● **Instructions to follow**
Leave out any pictures and transcribe all other data below exactly.
□ □ □ □
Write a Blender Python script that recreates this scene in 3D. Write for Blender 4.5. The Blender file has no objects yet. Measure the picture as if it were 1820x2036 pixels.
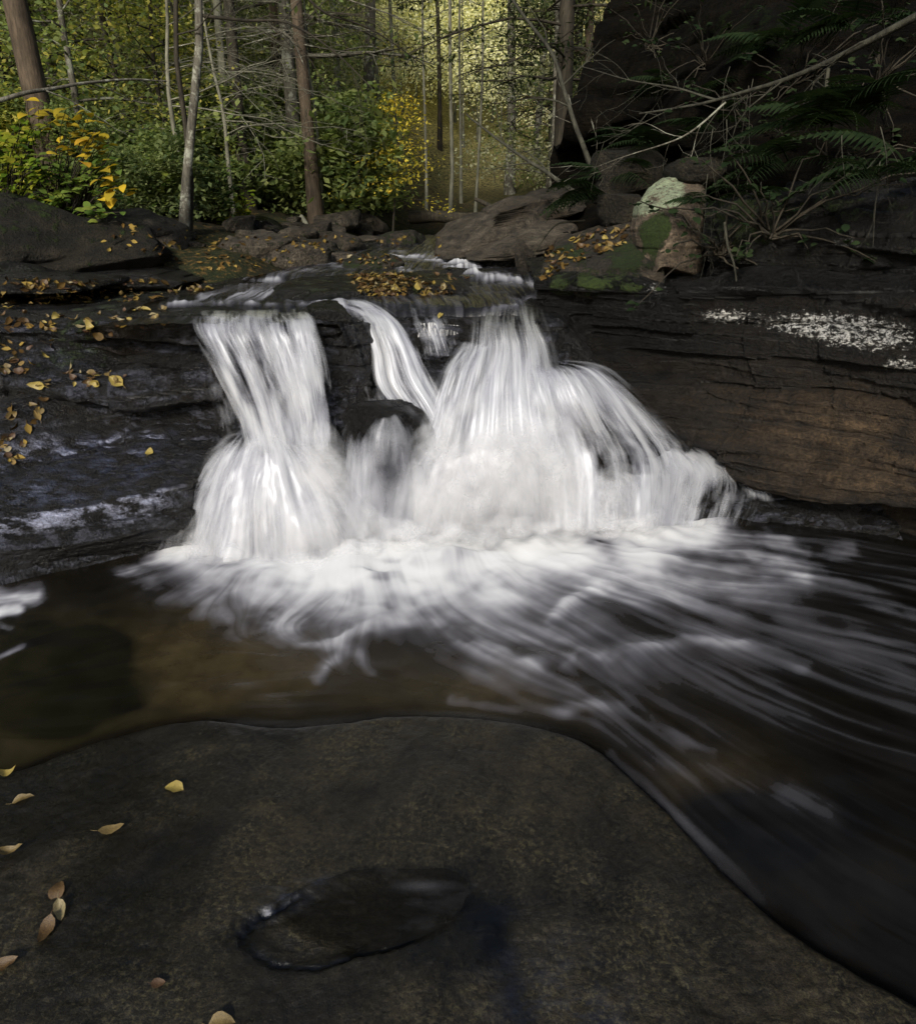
import bpy, math, random
import numpy as np
from mathutils import Vector

# ------------------------------------------------------------------ camera model used for laying out the place
RAD = math.radians
PITCH = RAD(23.0); CP, SP = math.cos(PITCH), math.sin(PITCH)
CAM = np.array([0.0, 0.0, 1.75]); FD = 1392.0
SKY_STRENGTH, SUN_STRENGTH, SUN_ANGLE = 0.15, 4.9, 10.0
scene = bpy.context.scene
col = scene.collection

def ray(u, v):
    x = (u - 910.0) / FD; y = -(v - 1017.5) / FD
    return np.array([x, CP + y * SP, -SP + y * CP])
def atY(u, v, Y):
    d = ray(u, v); return CAM + d * (Y / d[1])
def atZ(u, v, z):
    d = ray(u, v); return CAM + d * ((z - CAM[2]) / d[2])
def proj(P):
    q = P - CAM
    zc = np.maximum(q[..., 1] * CP - q[..., 2] * SP, 0.05)
    yc = q[..., 1] * SP + q[..., 2] * CP
    return 910 + FD * q[..., 0] / zc, 1017.5 - FD * yc / zc

# ------------------------------------------------------------------ numpy noise
def _h(ix, iy, iz, seed):
    n = (ix * 374761393 + iy * 668265263 + iz * 1440662683 + seed * 974634777) & 0xffffffff
    n = ((n ^ (n >> 13)) * 1274126177) & 0xffffffff
    n = n ^ (n >> 16)
    return n.astype(np.float64) / 2147483647.5 - 1.0
def vn(p, seed=0):
    p = np.asarray(p, float)
    f = np.floor(p); i = f.astype(np.int64); t = p - f
    t = t * t * t * (t * (t * 6 - 15) + 10)
    x, y, z = i[..., 0], i[..., 1], i[..., 2]
    tx, ty, tz = t[..., 0], t[..., 1], t[..., 2]
    def L(a, b, k): return a + (b - a) * k
    a = L(_h(x, y, z, seed), _h(x + 1, y, z, seed), tx)
    b = L(_h(x, y + 1, z, seed), _h(x + 1, y + 1, z, seed), tx)
    c = L(_h(x, y, z + 1, seed), _h(x + 1, y, z + 1, seed), tx)
    d = L(_h(x, y + 1, z + 1, seed), _h(x + 1, y + 1, z + 1, seed), tx)
    return L(L(a, b, ty), L(c, d, ty), tz)
def fbm(p, octv=4, seed=0, lac=2.03, gain=0.5):
    p = np.asarray(p, float); s = 0; a = 1.0; tot = 0
    for k in range(octv):
        s = s + a * vn(p + 17.3 * k, seed + k * 7); tot += a; a *= gain; p = p * lac
    return s / tot
def sm(a, b, x):
    t = np.clip((x - a) / (b - a), 0, 1); return t * t * (3 - 2 * t)
def strata(P, freq, amp, seed, wob=0.35, tilt=(0, 0)):
    z = (P[..., 2] + tilt[0] * P[..., 0] + tilt[1] * P[..., 1]) * freq + wob * fbm(P * 0.9, 3, seed)
    k = np.floor(z); f = z - k
    q = np.stack([P[..., 0] * 1.3, P[..., 1] * 1.3, k * 7.31], -1)
    off = vn(q, seed + 3)
    c = np.minimum(f, 1 - f)
    crack = np.exp(-(c / 0.07) ** 2) * (0.45 + 0.55 * vn(q * 1.7 + 5, seed + 9))
    return amp * (off - 0.8 * crack)

# ------------------------------------------------------------------ mesh helpers
def gridF(nr, nc, off=0):
    i, j = np.meshgrid(np.arange(nr - 1), np.arange(nc - 1), indexing='ij')
    a = i * nc + j + off
    return np.stack([a, a + 1, a + nc + 1, a + nc], -1).reshape(-1, 4)

def root_loc(p):
    while p.parent: p = p.parent
    return np.array(p.location)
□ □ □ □
● **Full response**
Write a Blender Python script that recreates this scene in 3D. Write for Blender 4.5. The Blender file has no objects yet. Measure the picture as if it were 1820x2036 pixels.
import bpy, math, random
import numpy as np
from mathutils import Vector

# ------------------------------------------------------------------ camera model used for laying out the place
RAD = math.radians
PITCH = RAD(23.0); CP, SP = math.cos(PITCH), math.sin(PITCH)
CAM = np.array([0.0, 0.0, 1.75]); FD = 1392.0
SKY_STRENGTH, SUN_STRENGTH, SUN_ANGLE = 0.15, 4.9, 10.0
scene = bpy.context.scene
col = scene.collection

def ray(u, v):
    x = (u - 910.0) / FD; y = -(v - 1017.5) / FD
    return np.array([x, CP + y * SP, -SP + y * CP])
def atY(u, v, Y):
    d = ray(u, v); return CAM + d * (Y / d[1])
def atZ(u, v, z):
    d = ray(u, v); return CAM + d * ((z - CAM[2]) / d[2])
def proj(P):
    q = P - CAM
    zc = np.maximum(q[..., 1] * CP - q[..., 2] * SP, 0.05)
    yc = q[..., 1] * SP + q[..., 2] * CP
    return 910 + FD * q[..., 0] / zc, 1017.5 - FD * yc / zc

# ------------------------------------------------------------------ numpy noise
def _h(ix, iy, iz, seed):
    n = (ix * 374761393 + iy * 668265263 + iz * 1440662683 + seed * 974634777) & 0xffffffff
    n = ((n ^ (n >> 13)) * 1274126177) & 0xffffffff
    n = n ^ (n >> 16)
    return n.astype(np.float64) / 2147483647.5 - 1.0
def vn(p, seed=0):
    p = np.asarray(p, float)
    f = np.floor(p); i = f.astype(np.int64); t = p - f
    t = t * t * t * (t * (t * 6 - 15) + 10)
    x, y, z = i[..., 0], i[..., 1], i[..., 2]
    tx, ty, tz = t[..., 0], t[..., 1], t[..., 2]
    def L(a, b, k): return a + (b - a) * k
    a = L(_h(x, y, z, seed), _h(x + 1, y, z, seed), tx)
    b = L(_h(x, y + 1, z, seed), _h(x + 1, y + 1, z, seed), tx)
    c = L(_h(x, y, z + 1, seed), _h(x + 1, y, z + 1, seed), tx)
    d = L(_h(x, y + 1, z + 1, seed), _h(x + 1, y + 1, z + 1, seed), tx)
    return L(L(a, b, ty), L(c, d, ty), tz)
def fbm(p, octv=4, seed=0, lac=2.03, gain=0.5):
    p = np.asarray(p, float); s = 0; a = 1.0; tot = 0
    for k in range(octv):
        s = s + a * vn(p + 17.3 * k, seed + k * 7); tot += a; a *= gain; p = p * lac
    return s / tot
def sm(a, b, x):
    t = np.clip((x - a) / (b - a), 0, 1); return t * t * (3 - 2 * t)
def strata(P, freq, amp, seed, wob=0.35, tilt=(0, 0)):
    z = (P[..., 2] + tilt[0] * P[..., 0] + tilt[1] * P[..., 1]) * freq + wob * fbm(P * 0.9, 3, seed)
    k = np.floor(z); f = z - k
    q = np.stack([P[..., 0] * 1.3, P[..., 1] * 1.3, k * 7.31], -1)
    off = vn(q, seed + 3)
    c = np.minimum(f, 1 - f)
    crack = np.exp(-(c / 0.07) ** 2) * (0.45 + 0.55 * vn(q * 1.7 + 5, seed + 9))
    return amp * (off - 0.8 * crack)

# ------------------------------------------------------------------ mesh helpers
def gridF(nr, nc, off=0):
    i, j = np.meshgrid(np.arange(nr - 1), np.arange(nc - 1), indexing='ij')
    a = i * nc + j + off
    return np.stack([a, a + 1, a + nc + 1, a + nc], -1).reshape(-1, 4)

def root_loc(p):
    while p.parent: p = p.parent
    return np.array(p.location)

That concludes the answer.